Boeken / Fictie

Geen Hemingway

recensie: Boris O. Dittrich - De waarheid liegen

Ex-politicus Boris Dittrich leverde in februari zijn vierde roman af: een whodunit waarbij het antwoord al in het eerste hoofdstuk duidelijk wordt. Een boek vol minderbedeelden en melodrama.

Boris Dittrich mag dan een succesvol rechter en verdienstelijk politicus zijn, een literair genie is hij zeker niet. De anonieme, semi-autobiografische ik-persoon is net als Dittrich homoseksueel en woonachtig in New York. Hij bezoekt elke maandagochtend de ‘schoentherapeut’ Jason, die zijn versleten schoeisel telkens weer weet op te lappen.
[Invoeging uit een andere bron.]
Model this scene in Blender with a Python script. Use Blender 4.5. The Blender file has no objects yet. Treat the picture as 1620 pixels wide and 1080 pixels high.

Jasons favoriete tijdverdrijf lijkt te bestaan uit het doorvertellen van de verhalen van één van zijn vaste klanten.

Stoet van sneue types

Centraal in de roman staat Victor Goldberg, die de pech heeft dat zijn portemonnee wordt gevonden door Robert Karsting, een bijzonder onsympathiek sujet. Karsting geeft Goldberg, wanneer ze elkaar ontmoeten op een metrostation, een knietje, waardoor laatstgenoemde onder de metro belandt. Dan begint de ellende pas, want het drukke station staat vol mensen die het ongeluk hebben gezien. ‘Elke getuige heeft zijn eigen verhaal,’ vertelt de flaptekst. ‘Wie verbergt wat? De FBI raakt bij de zaak betrokken. Wordt de waarheid op tijd ontmaskerd of zegeviert de leugen?’

Het merendeel van de roman bestaat uit die getuigenissen van zo’n twintig pagina’s lang, waarin zoveel mogelijk clichés uit de Amerikaanse samenleving de revue passeren, zoals een American Idol, een terrorismeverdachte, een wonderkind en de moeder van een sinds decennia vermist kind. De verhalen worden afgewisseld door korte hoofdstukken waarin de ‘ik’ zijn schoenen laat poetsen door Jason, tot deze laatste onverwacht verdwijnt. Ondertussen leest iedereen in het boek trouw zijn dagelijkse horoscoop, die vaker dan gemiddeld de uitkomsten van hun dag goed voorspelt. Alle bijpersonen anonimiseert Dittrich steevast met etiketten als ‘de psychotherapeut’ en ‘Mr. Y’.

In zijn tijd in de Tweede Kamer nam Dittrich het vooral op voor de zwakkeren in de samenleving. Misschien dat De waarheid liegen daarom wordt bevolkt door mensen die niet bij machte lijken hun leven in eigen handen te nemen, noch een poging daartoe ondernemen. Dittrichs stem klinkt bovendien door in het feit dat de helft van alle volwassen mannen in de roman homoseksueel is. Twintig pagina’s per persoon blijken overigens niet voldoende om deze individuen een eigen stem te geven, waardoor ze inwisselbaar blijven.

De waarheid

Ondanks dat De waarheid liegen alweer de vierde roman is van Dittrich, blijft hij beginnersfouten begaan. Zoals het in twee zinnen overslaan van een passage in plaats van te laten zien wat er gebeurd, bijvoorbeeld wanneer slachtoffer Victor een belangrijk gesprek heeft: ‘Laat het bestuur maar opkomen, hij was er klaar voor. Een paar uur later lag hij op de bank in zijn flat in Williamsburg.’

De titel van Dittrichs roman is, net als zijn personages, weinig origineel. Hij leende hem voor de gelegenheid van letterkundige Bertus Aafjes, die in de jaren zestig beweerde dat dichters ‘al te veel liegen, maar zij liegen de waarheid’. Voor wie het idee achter de roman niet helemaal duidelijk is, legt de metrobestuurder het nog even uit:

Nou, stel, je denkt dat je liegt. Je zegt iets waarvan je op dat moment denkt dat het niet waar is. Maar in werkelijkheid blijkt wat je zegt wel waar te zijn. Heb je dan gelogen of niet?

Dit stukje filosofie van de koude grond is minder indrukwekkend dan wellicht de bedoeling was en zet geenszins de sfeer voor een spannende whodunit. Het zal dan ook geen verrassing zijn dat de op de flaptekst aangekondigde FBI slechts gedurende enkele pagina’s komt opdagen en de waarheid al die tijd voor het oprapen ligt. Het einde stelt, net als de rest van het boek, teleur.